* begin Supplied material *

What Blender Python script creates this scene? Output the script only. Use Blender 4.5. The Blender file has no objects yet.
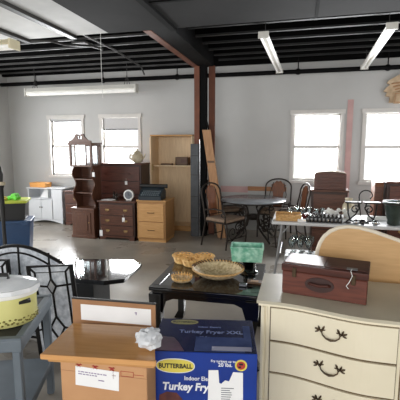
import bpy, bmesh, math, random
from mathutils import Vector, Matrix
random.seed(7)
PI = math.pi
scene = bpy.context.scene
COL = scene.collection

# ------------------------------------------------------------------ materials
def lin(c):
    return tuple(((v/255)/12.92 if v/255 <= .04045 else ((v/255+.055)/1.055)**2.4) for v in c) + (1,)

def mat(name, rgb, rough=.5, metal=0, rgb2=None, scale=6, stretch=(1, 1, 1), bump=0, detail=6, spec=.5, coat=0, contrast=.25, emit=0):
    m = bpy.data.materials.new(name); m.use_nodes = True
    nt = m.node_tree; b = nt.nodes['Principled BSDF']
    b.inputs['Roughness'].default_value = rough; b.inputs['Metallic'].default_value = metal
    b.inputs['Specular IOR Level'].default_value = spec; b.inputs['Coat Weight'].default_value = coat
    if rgb2 is None:
        rgb2 = tuple(v*.9 for v in rgb)
    tc = nt.nodes.new('ShaderNodeTexCoord'); mp = nt.nodes.new('ShaderNodeMapping')
    mp.inputs['Scale'].default_value = stretch
    nz = nt.nodes.new('ShaderNodeTexNoise'); nz.inputs['Scale'].default_value = scale; nz.inputs['Detail'].default_value = detail
    cr = nt.nodes.new('ShaderNodeValToRGB')
    cr.color_ramp.elements[0].position = .5-contrast; cr.color_ramp.elements[0].color = lin(rgb2)
    cr.color_ramp.elements[1].position = .5+contrast; cr.color_ramp.elements[1].color = lin(rgb)
    L = nt.links.new
    L(tc.outputs['Object'], mp.inputs['Vector']); L(mp.outputs['Vector'], nz.inputs['Vector'])
    L(nz.outputs['Fac'], cr.inputs['Fac']); L(cr.outputs['Color'], b.inputs['Base Color'])
    if bump:
        bp = nt.nodes.new('ShaderNodeBump'); bp.inputs['Strength'].default_value = bump; bp.inputs['Distance'].default_value = .01
        L(nz.outputs['Fac'], bp.inputs['Height']); L(bp.outputs['Normal'], b.inputs['Normal'])
    if emit:
        b.inputs['Emission Color'].default_value = lin(rgb); b.inputs['Emission Strength'].default_value = emit
    return m

def wood(name, a, b, rough=.4, axis=2, scale=9, coat=0, spec=.5):
    st = [6, 6, 6]; st[axis] = .6
    return mat(name, a, rough, 0, b, scale, tuple(st), .05, 5, spec, coat)

def glass_mat(name, tint=(255, 255, 255), gloss=.15, rough=.03):
    m = bpy.data.materials.new(name); m.use_nodes = True; nt = m.node_tree
    for n in list(nt.nodes): nt.nodes.remove(n)
    o = nt.nodes.new('ShaderNodeOutputMaterial'); mx = nt.nodes.new('ShaderNodeMixShader')
    t = nt.nodes.new('ShaderNodeBsdfTransparent'); g = nt.nodes.new('ShaderNodeBsdfGlossy')
    t.inputs['Color'].default_value = lin(tint); g.inputs['Roughness'].default_value = rough
    fr = nt.nodes.new('ShaderNodeFresnel'); ad = nt.nodes.new('ShaderNodeMath'); ad.operation = 'ADD'; ad.use_clamp = True
    ad.inputs[1].default_value = gloss; fr.inputs['IOR'].default_value = 1.45
    L = nt.links.new
    L(fr.outputs[0], ad.inputs[0]); L(ad.outputs[0], mx.inputs['Fac'])
    L(t.outputs[0], mx.inputs[1]); L(g.outputs[0], mx.inputs[2]); L(mx.outputs[0], o.inputs['Surface'])
    return m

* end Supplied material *

=== Task to carry out ===
Repeat the material above in full and exactly, omitting the pictures.

=== Exercise solution ===
What Blender Python script creates this scene? Output the script only. Use Blender 4.5. The Blender file has no objects yet.
import bpy, bmesh, math, random
from mathutils import Vector, Matrix
random.seed(7)
PI = math.pi
scene = bpy.context.scene
COL = scene.collection

# ------------------------------------------------------------------ materials
def lin(c):
    return tuple(((v/255)/12.92 if v/255 <= .04045 else ((v/255+.055)/1.055)**2.4) for v in c) + (1,)

def mat(name, rgb, rough=.5, metal=0, rgb2=None, scale=6, stretch=(1, 1, 1), bump=0, detail=6, spec=.5, coat=0, contrast=.25, emit=0):
    m = bpy.data.materials.new(name); m.use_nodes = True
    nt = m.node_tree; b = nt.nodes['Principled BSDF']
    b.inputs['Roughness'].default_value = rough; b.inputs['Metallic'].default_value = metal
    b.inputs['Specular IOR Level'].default_value = spec; b.inputs['Coat Weight'].default_value = coat
    if rgb2 is None:
        rgb2 = tuple(v*.9 for v in rgb)
    tc = nt.nodes.new('ShaderNodeTexCoord'); mp = nt.nodes.new('ShaderNodeMapping')
    mp.inputs['Scale'].default_value = stretch
    nz = nt.nodes.new('ShaderNodeTexNoise'); nz.inputs['Scale'].default_value = scale; nz.inputs['Detail'].default_value = detail
    cr = nt.nodes.new('ShaderNodeValToRGB')
    cr.color_ramp.elements[0].position = .5-contrast; cr.color_ramp.elements[0].color = lin(rgb2)
    cr.color_ramp.elements[1].position = .5+contrast; cr.color_ramp.elements[1].color = lin(rgb)
    L = nt.links.new
    L(tc.outputs['Object'], mp.inputs['Vector']); L(mp.outputs['Vector'], nz.inputs['Vector'])
    L(nz.outputs['Fac'], cr.inputs['Fac']); L(cr.outputs['Color'], b.inputs['Base Color'])
    if bump:
        bp = nt.nodes.new('ShaderNodeBump'); bp.inputs['Strength'].default_value = bump; bp.inputs['Distance'].default_value = .01
        L(nz.outputs['Fac'], bp.inputs['Height']); L(bp.outputs['Normal'], b.inputs['Normal'])
    if emit:
        b.inputs['Emission Color'].default_value = lin(rgb); b.inputs['Emission Strength'].default_value = emit
    return m

def wood(name, a, b, rough=.4, axis=2, scale=9, coat=0, spec=.5):
    st = [6, 6, 6]; st[axis] = .6
    return mat(name, a, rough, 0, b, scale, tuple(st), .05, 5, spec, coat)

def glass_mat(name, tint=(255, 255, 255), gloss=.15, rough=.03):
    m = bpy.data.materials.new(name); m.use_nodes = True; nt = m.node_tree
    for n in list(nt.nodes): nt.nodes.remove(n)
    o = nt.nodes.new('ShaderNodeOutputMaterial'); mx = nt.nodes.new('ShaderNodeMixShader')
    t = nt.nodes.new('ShaderNodeBsdfTransparent'); g = nt.nodes.new('ShaderNodeBsdfGlossy')
    t.inputs['Color'].default_value = lin(tint); g.inputs['Roughness'].default_value = rough
    fr = nt.nodes.new('ShaderNodeFresnel'); ad = nt.nodes.new('ShaderNodeMath'); ad.operation = 'ADD'; ad.use_clamp = True
    ad.inputs[1].default_value = gloss; fr.inputs['IOR'].default_value = 1.45
    L = nt.links.new
    L(fr.outputs[0], ad.inputs[0]); L(ad.outputs[0], mx.inputs['Fac'])
    L(t.outputs[0], mx.inputs[1]); L(g.outputs[0], mx.inputs[2]); L(mx.outputs[0], o.inputs['Surface'])
    return m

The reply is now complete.